A intervenção do advogado Aníbal Pinto

Na sequência da troca de e-mails, Rui Pinto sugeriu a Nélio Lucas “assinar um NDA”, por exemplo, num acordo detalhado “entre advogados”. Mais tarde, Nélio Lucas encontrou um advogado e, foi nessa altura, que Rui Pinto falou com o advogado Aníbal Pinto, que responde, neste processo, pelo crime de tentativa de extorsão, uma vez que terá sido o intermediário de Rui Pinto na altura da alegada tentativa de extorsão à Doyen.
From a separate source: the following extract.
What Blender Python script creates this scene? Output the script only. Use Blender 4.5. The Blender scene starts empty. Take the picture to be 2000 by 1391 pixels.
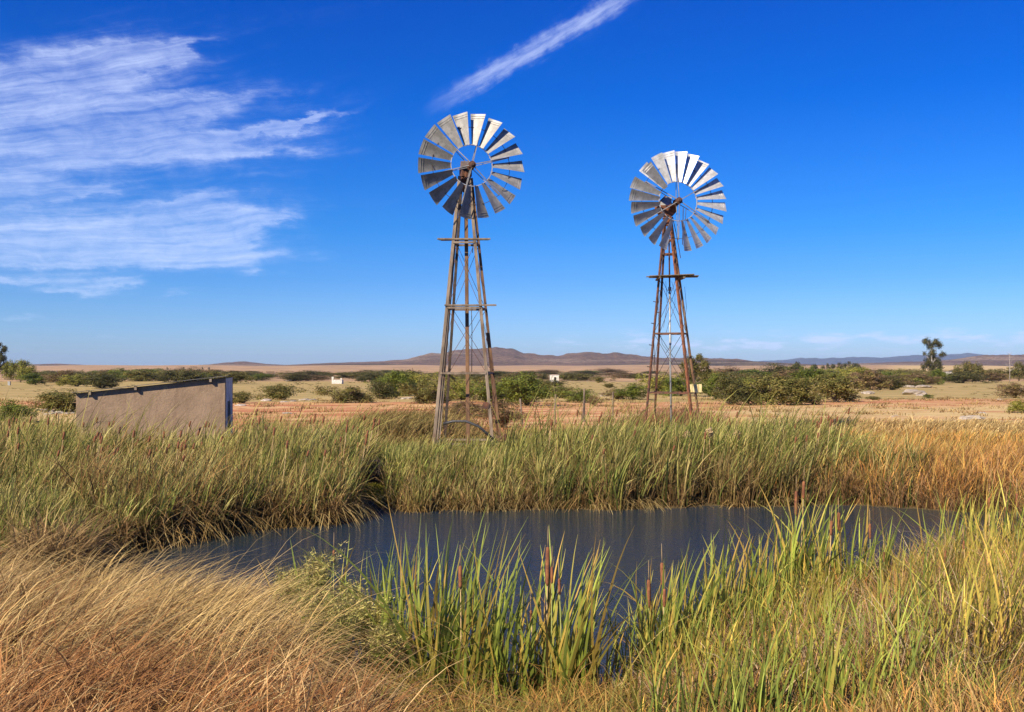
import bpy, math, random
import numpy as np
from mathutils import Vector, Matrix, noise as mnoise

C = bpy.context.scene.collection
R = math.radians
F = 1944.0          # focal length in photo pixels
HY = 718.0          # photo row of the eye level
ZC = 3.2            # eye height above the pond
rng = np.random.default_rng(7)
random.seed(7)

# ------------------------------------------------------------------ helpers
def tag(o, label=None, cat=None, group=None, kind=None):
    if label: o['label'] = label
    if cat: o['category'] = cat
    if group: o['group'] = group
    if kind: o['kind'] = kind
    return o

def empty(name, loc=(0, 0, 0), rz=0.0):
    o = bpy.data.objects.new(name, None)
    o.location = loc; o.rotation_euler = (0, 0, rz); o.empty_display_size = 0.3
    C.objects.link(o)
    return o

def link_mesh(name, me, mat=None, parent=None):
    o = bpy.data.objects.new(name, me)
    C.objects.link(o)
    if mat and not me.materials: me.materials.append(mat)
    if parent: o.parent = parent
    return o

def np_mesh(name, V, Fc, mat=None, parent=None, col=None, smooth=False, obj=True):
    """V (n,3), Fc (m,k) faces all with k corners"""
    V = np.asarray(V, dtype=np.float32); Fc = np.asarray(Fc, dtype=np.int32)
    me = bpy.data.meshes.new(name)
    n, (m, k) = len(V), Fc.shape
    me.vertices.add(n); me.vertices.foreach_set('co', V.ravel())
    me.loops.add(m * k); me.loops.foreach_set('vertex_index', Fc.ravel())
    me.polygons.add(m)
    me.polygons.foreach_set('loop_start', np.arange(0, m * k, k, dtype=np.int32))
    if smooth: me.polygons.foreach_set('use_smooth', np.ones(m, dtype=bool))
    if col is not None:
        a = me.color_attributes.new('Col', 'FLOAT_COLOR', 'POINT')
        cc = np.ones((n, 4), dtype=np.float32); cc[:, :3] = col
        a.data.foreach_set('color', cc.ravel())
    me.update(calc_edges=True)
    me.validate()
    if mat: me.materials.append(mat)
    if not obj: return me
    return link_mesh(name, me, None, parent)

class MB:
    """collects boxes, bars, tubes, plates into ONE mesh"""
    def __init__(s): s.v = []; s.f = []
    def add(s, vs, fs):
        b = len(s.v); s.v += [tuple(v) for v in vs]; s.f += [tuple(b + i for i in f) for f in fs]
    def box(s, c, d, rot=None):
        hx, hy, hz = d[0] / 2, d[1] / 2, d[2] / 2
        M = rot if rot else Matrix.Identity(3)
        vs = [Vector(c) + M @ Vector((x * hx, y * hy, z * hz)) for x in (-1, 1) for y in (-1, 1) for z in (-1, 1)]
        s.add(vs, [(0, 1, 3, 2), (4, 6, 7, 5), (0, 4, 5, 1), (2, 3, 7, 6), (0, 2, 6, 4), (1, 5, 7, 3)])
    def frame(s, a, b):
        a, b = Vector(a), Vector(b); d = (b - a).normalized()
        u = d.cross(Vector((0, 0, 1)))
        if u.length < 1e-3: u = d.cross(Vector((0, 1, 0)))
        u.normalize(); return a, b, d, u, d.cross(u)
    def bar(s, a, b, w, h, up=None):
        a, b, d, u, v = s.frame(a, b)
        if up is not None:
            v = Vector(up); v = (v - d * v.dot(d)).normalized(); u = v.cross(d)
        vs = [p + u * x * w / 2 + v * y * h / 2 for p in (a, b) for x, y in ((-1, -1), (1, -1), (1, 1), (-1, 1))]
        s.add(vs, [(3, 2, 1, 0), (4, 5, 6, 7), (0, 1, 5, 4), (1, 2, 6, 5), (2, 3, 7, 6), (3, 0, 4, 7)])
    def tube(s, pts, r, n=8):
        pts = [Vector(p) for p in pts]; rr = r if isinstance(r, (list, tuple)) else [r] * len(pts)
        vs = []; fs = []
        for i, p in enumerate(pts):
            d = (pts[min(i + 1, len(pts) - 1)] - pts[max(i - 1, 0)]).normalized()
            u = d.cross(Vector((0.13, 0.21, 1)))
            if u.length < 0.05: u = d.cross(Vector((0, 1, 0)))
            u.normalize(); v = d.cross(u)
            vs += [p + (u * math.cos(2 * math.pi * k / n) + v * math.sin(2 * math.pi * k / n)) * rr[i] for k in range(n)]
        for i in range(len(pts) - 1):
            for k in range(n):
                k2 = (k + 1) % n
                fs.append((i * n + k, i * n + k2, (i + 1) * n + k2, (i + 1) * n + k))
        fs.append(tuple(range(n))[::-1]); fs.append(tuple((len(pts) - 1) * n + k for k in range(n)))
        s.add(vs, fs)
    def build(s, name, mat, parent=None, smooth=False, loc=None):
        me = bpy.data.meshes.new(name)
        me.from_pydata(s.v, [], s.f); me.validate(); me.update()
        if smooth:
            for p in me.polygons: p.use_smooth = len(p.vertices) == 4
        me.materials.append(mat)
        o = link_mesh(name, me, None, parent)
        if loc: o.location = loc
        return o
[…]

“O doutor Aníbal Pinto não sabia nada de futebol”, começou por explicar. “Expliquei-lhe que era um site público que divulgava informação relativa ao mundo do futebol”, referiu. E, também nessa altura, adiantou Rui Pinto, o advogado terá alertado para a existências de possíveis ilegalidades. A propósito deste episódio, que terá envolvido Aníbal Pinto, Rui Pinto quis pedir desculpa “por toda esta situação”.
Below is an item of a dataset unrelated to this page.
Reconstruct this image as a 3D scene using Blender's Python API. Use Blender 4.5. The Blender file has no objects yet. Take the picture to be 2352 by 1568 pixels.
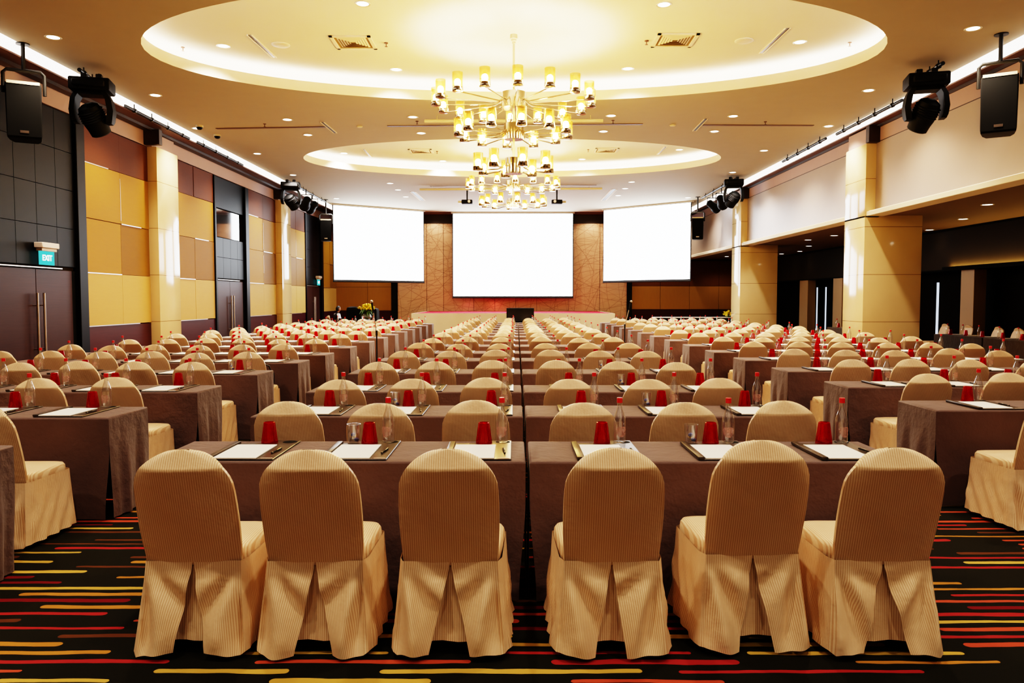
import bpy, bmesh, math, random
from mathutils import Vector, Matrix, Euler
random.seed(7)
PI = math.pi
C = bpy.context.scene.collection
sc = bpy.context.scene

# ------------------------------------------------------------------ camera
F = 1800.0
PITCH = math.atan(96/F); YAW = math.atan(4/F)
CAMZ = 1.6
cd = bpy.data.cameras.new('camera'); cam = bpy.data.objects.new('camera', cd); C.objects.link(cam)
cd.sensor_width = 36.0; cd.lens = 36.0*F/2352.0
cd.clip_start = 0.05; cd.clip_end = 200
cam.location = (0, 0, CAMZ); cam.rotation_euler = (PI/2-PITCH, 0, YAW)
sc.camera = cam
RM = Euler((PI/2-PITCH, 0, YAW)).to_matrix()
def ray(px, py):
    return RM @ Vector(((px-1176)/F, -(py-784)/F, -1.0))
def onz(px, py, z):
    d = ray(px, py); t = (z-CAMZ)/d.z
    return Vector((0, 0, CAMZ))+d*t
def ony(px, py, y):
    d = ray(px, py); t = y/d.y
    return Vector((0, 0, CAMZ))+d*t
def onx(px, py, x):
    d = ray(px, py); t = x/d.x
    return Vector((0, 0, CAMZ))+d*t

# ------------------------------------------------------------------ materials
def s2l(c):
    return tuple((v/255/12.92 if v/255 <= 0.04045 else ((v/255+0.055)/1.055)**2.4) for v in c)
def newmat(name):
    m = bpy.data.materials.new(name); m.use_nodes = True
    nt = m.node_tree; nt.nodes.clear()
    out = nt.nodes.new('ShaderNodeOutputMaterial')
    return m, nt, out
def nd(nt, t, **k):
    n = nt.nodes.new(t)
    for a, b in k.items():
        if a.startswith('i_'):
            n.inputs[int(a[2:])].default_value = b
        else: setattr(n, a, b)
    return n
def math_n(nt, op, a, b=None, c=None, clamp=False):
    n = nt.nodes.new('ShaderNodeMath'); n.operation = op; n.use_clamp = clamp
    for i, v in enumerate((a, b, c)):
        if v is None: continue
        if isinstance(v, (int, float)): n.inputs[i].default_value = v
        else: nt.links.new(v, n.inputs[i])
    return n.outputs[0]
def pbr(nt, out, col, rough=0.6, metal=0.0, spec=0.5):
    b = nt.nodes.new('ShaderNodeBsdfPrincipled')
    if isinstance(col, tuple): b.inputs['Base Color'].default_value = (*col, 1)
    else: nt.links.new(col, b.inputs['Base Color'])
    b.inputs['Roughness'].default_value = rough; b.inputs['Metallic'].default_value = metal
    b.inputs['Specular IOR Level'].default_value = spec
    nt.links.new(b.outputs[0], out.inputs[0]); return b
def mixc(nt, fac, a, b):
    n = nt.nodes.new('ShaderNodeMix'); n.data_type = 'RGBA'
    if isinstance(fac, (int, float)): n.inputs[0].default_value = fac
    else: nt.links.new(fac, n.inputs[0])
    for i, v in ((6, a), (7, b)):
        if isinstance(v, tuple): n.inputs[i].default_value = (*v[:3], 1)
        else: nt.links.new(v, n.inputs[i])
    return n.outputs[2]
def objco(nt):
    return nt.nodes.new('ShaderNodeTexCoord').outputs['Object']
def mapping(nt, vec, scale=(1, 1, 1), rot=(0, 0, 0), loc=(0, 0, 0)):
    m = nt.nodes.new('ShaderNodeMapping'); m.inputs['Scale'].default_value = scale
    m.inputs['Rotation'].default_value = rot; m.inputs['Location'].default_value = loc
    nt.links.new(vec, m.inputs[0]); return m.outputs[0]
def noise(nt, vec, scale, detail=2.0, rough=0.5):
    n = nt.nodes.new('ShaderNodeTexNoise'); n.inputs['Scale'].default_value = scale
    n.inputs['Detail'].default_value = detail; n.inputs['Roughness'].default_value = rough
    if vec is not None: nt.links.new(vec, n.inputs['Vector'])
    return n.outputs['Fac']
def bump(nt, b, h, strength=0.3, dist=0.01):
    n = nt.nodes.new('ShaderNodeBump'); n.inputs['Strength'].default_value = strength
    n.inputs['Distance'].default_value = dist
    nt.links.new(h, n.inputs['Height']); nt.links.new(n.outputs[0], b.inputs['Normal'])
def simple(name, rgb, rough=0.6, metal=0.0, spec=0.5, var=0.0, vscale=3.0):
    m, nt, out = newmat(name); c = s2l(rgb)
    if var > 0:
        f = noise(nt, objco(nt), vscale, 3)
        col = mixc(nt, f, tuple(v*(1-var) for v in c), tuple(min(1, v*(1+var)) for v in c))
    else: col = c
    pbr(nt, out, col, rough, metal, spec); return m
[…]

A conversa entre Nélio Lucas e Rui Pinto passou então a incluir os dois advogados — Pedro Henriques do lado de Nélio Lucas e Aníbal Pinto do lado de Rui Pinto. E, neste momento, Rui Pinto disse não ter “a devida consciência de que aquilo poderia ser um crime de extorsão”. “Hoje em dia, reconheço que aquilo pode ser enquadrado num crime de extorsão. Naquela altura, sabia desde o inicio que a Polícia Judiciária estava a investigar, mas do ponto de vista técnico sabia que nunca iam chegar a mim.”
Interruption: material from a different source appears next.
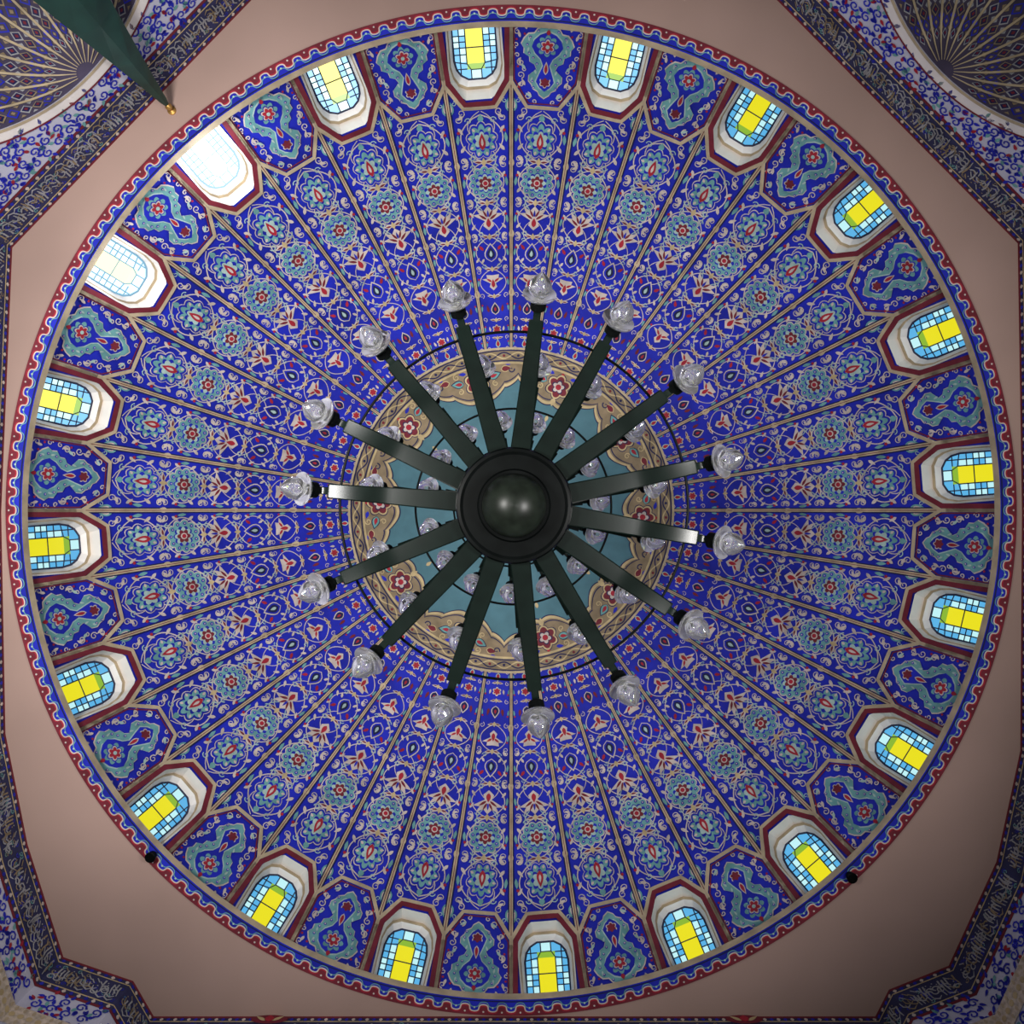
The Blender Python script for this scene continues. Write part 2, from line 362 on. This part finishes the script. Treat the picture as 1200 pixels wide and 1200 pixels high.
# ---------------------------------------------------------------- cornice ring
C=Acc()
V,Fc=polar([573.5,592.5],[2*math.pi*i/360 for i in range(361)])
def flat(xy,z,k=None):
    xy=np.asarray(xy,float); k=(H+z)/F if k is None else k
    return np.stack([xy[:,0]*k,-xy[:,1]*k,np.broadcast_to(z,(len(xy),))],1)
C.add(flat(V,-0.05),Fc,BLUE)
for r,z0,z1,mm in ((573.5,-.05,.10,TAN),(592.5,-.05,0,DRED)):
    k=(H-.05)/F
    v0=flat([(r*math.sin(a),r*math.cos(a)) for a in [2*math.pi*i/360 for i in range(361)]],z0,k); v1=v0.copy(); v1[:,2]=z1
    C.add(np.concatenate([v0,v1]),[(i,i+1,361+i+1,361+i) for i in range(360)],mm)
P=Pat()
P.stroke(arcs(575.2,n=360),1.4,NAVY,4)
n=170
def meander(rc,amp,loop,sh):
    pts=[]
    for i in range(n*16+1):
        u=i/16*2*math.pi; t=2*math.pi*i/(n*16)
        tt=t+(loop*math.sin(2*u))/n+sh; r=rc+amp*math.cos(u); pts.append((r*math.sin(tt),r*math.cos(tt)))
    return pts
wave=meander(585.2,4.0,.45,0)
Vr=[];Fr=[]
for (x,y) in wave:
    rr=math.hypot(x,y); Vr+=[(x,y),(x*592.4/rr,y*592.4/rr)]
for i in range(len(wave)-1): Fr.append((2*i,2*i+1,2*i+3,2*i+2))
P._add(Vr,Fr,DRED,1)
P.stroke(wave,2.2,RED,2); P.stroke(meander(583.6,4.0,.45,0),1.5,PINK,3); P.stroke(meander(579.9,3.0,.3,0),1.0,TEAL,2)
for i in range(n):
    t=2*math.pi*i/n; P.circ(583.2*math.sin(t),583.2*math.cos(t),1.3,CYAN,3,n=6)
    t=2*math.pi*(i+.5)/n; P.circ(588.2*math.sin(t),588.2*math.cos(t),1.2,PINK,3,n=6)
v=np.array(P.v); C.add(flat(v[:,:2],-0.05-0.004*v[:,2] ,(H-.05)/F),P.f,P.m)
co=C.obj('trim_1',MATS); structure(co,'blue ring cornice with dark red and cream scalloped wave','cornice')

# ---------------------------------------------------------------- octagonal ceiling around the dome
CX,CY=599,598
poly_px=[(300,-6),(905,-6),(1193,285),(1198,600),(1196,880),(1168,1010),(1112,1132),(1042,1160),(1026,1191.5),(180,1191.5),(156,1150),(74,1122),(32,990),(6,860),(1,600),(14,290)]
PW_=[((x-CX)*K0,(y-CY)*K0) for x,y in poly_px]
def ray(a):
    d=(math.cos(a),math.sin(a)); best=None
    for (x1,y1),(x2,y2) in zip(PW_,PW_[1:]+PW_[:1]):
        ex,ey=x2-x1,y2-y1; det=d[0]*-ey+d[1]*ex
        if abs(det)<1e-9: continue
        t=(x1*-ey+y1*ex)/det; s=(d[0]*y1-d[1]*x1)/det
        if t>0 and -1e-6<=s<=1+1e-6: best=t if best is None else min(best,t)
    return best
angs=sorted([math.radians(i) for i in range(360)]+[math.atan2(y,x)%(2*math.pi) for x,y in PW_])
Q=Acc(); V=[];Fc=[]
for a in angs:
    t=ray(a)
    V+=[(8.0*math.cos(a),8.0*math.sin(a),0),(t*math.cos(a),t*math.sin(a),0)]
m=len(angs)
Fc=[(2*i,2*i+1,2*((i+1)%m)+1,2*((i+1)%m)) for i in range(m)]
Q.add(V,Fc,0)
oc=Q.obj('trim_22',[M_PLASTER]); structure(oc,'plain beige brown plaster ceiling around the dome','ceiling surround')

# ---------------------------------------------------------------- walls with calligraphy frieze
M_SCRIPT=mat('script_pale_grey',(0.27,0.27,0.29),.8)
M_FB=mat('frieze_slate_blue',(0.024,0.026,0.080),.8)
WM=MATS+[M_WHITEBLUE,M_MAUVE,M_CREAM,M_SCRIPT,M_FB]; WB,MV,CR,SC,FBL=12,13,14,15,16
FB=-0.72
def frieze(P,L):
    P.poly([(0,0),(L,0),(L,FB),(0,FB)],FBL,0)
    P.stroke([(0,-.02),(L,-.02)],.05,DRED,1); P.stroke([(0,-.12),(L,-.12)],.02,GOLD,1); P.stroke([(0,-.59),(L,-.59)],.02,GOLD,1); P.stroke([(0,FB+.02),(L,FB+.02)],.05,DRED,1)
    n=int(L/.11)
    for i in range(n):
        x=(i+.5)*L/n
        P.leaf(x,-.05,180,.07,.06,BLUE if i%2 else PINK,2); P.leaf(x,FB+.04,0,.08,.06,BLUE if i%2 else PINK,2)
    for i in range(int(L/.045)):
        x=random.random()*L; P.spiral(min(max(x,.06),L-.06),-.17-.37*random.random(),.04,random.random()*360,1,.016,random.choice((BLUE,TEAL,BLUE,OCHRE)),1,n=7)
    for tier in (0,1,2):
        x=.08; zb=(-.02,-.14,-.08)[tier]
        while x<L-.12:
            k=random.random(); c=SC if random.random()<.75 else OCHRE
            if k<.42:
                P.stroke([(x,zb-.15-random.random()*.05),(x+.008,zb-.28),(x-.015,zb-.40)],[.028,.024,.014],c,2+tier); x+=.055
            elif k<.7:
                P.spiral(x+.05,zb-.32,.058,-90,random.choice((.6,-.6,.9)),.026,c,2+tier,r1=.7,n=8); P.circ(x+.05,zb-.2,.013,c,2+tier,n=5); x+=.10
            else:
                P.stroke([(x,zb-.36),(x+.06,zb-.41),(x+.13,zb-.37),(x+.15,zb-.28)],[.01,.03,.026,.012],c,2+tier); P.stroke([(x+.02,zb-.24),(x+.09,zb-.17)],.018,c,2+tier); x+=.14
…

O coletivo de juízes insistiu, várias vezes, sobre a intervenção de Aníbal Pinto neste caso e sobre o facto de a troca de e-mails entre Rui Pinto e Nélio Lucas poder configurar um crime de extorsão. “Não estava consciencializado sobre o que significava a palavra extorsão. Não sabia o que era extorsão”, disse, já no período da tarde desta sessão de julgamento.

Outro dos assuntos que se revelou um ponto de discussão foi precisamente o valor que Rui Pinto e Aníbal Pinto iriam ganhar com o contrato que o alegado pirata informático iria assinar com Nélio Lucas. O contrato seria de prestação de serviços informáticos, mas as cláusulas do contrato indicavam que Rui Pinto iria ganhar  25 mil euros por ano, ao longo de cinco anos, e o seu advogado iria ganhar 300 mil euros mais IVA. “Os valores, para mim, eram secundários”, respondeu Rui Pinto, quando a juíza Margarida Alves perguntou se achava que fazia sentido que o advogado ficasse a ganhar mais com o referido contrato.

Rui Pinto está, neste momento, a responder por 90 crimes relacionados com o acesso aos sistemas informáticos e e-mails de pessoas com ligações ao Sporting, à Federação Portuguesa de Futebol, ao fundo de investimento Doyen, à sociedade de advogados PLMJ, à Procuradoria-geral da República e à Ordem dos Advogados. Amadeu Guerra, antigo diretor do Departamento Central de Investigação e Ação Penal, José Miguel Júdice, advogado, Jorge Jesus, treinador, e Bruno de Carvalho, antigo presidente do Sporting, são alguns dos visados.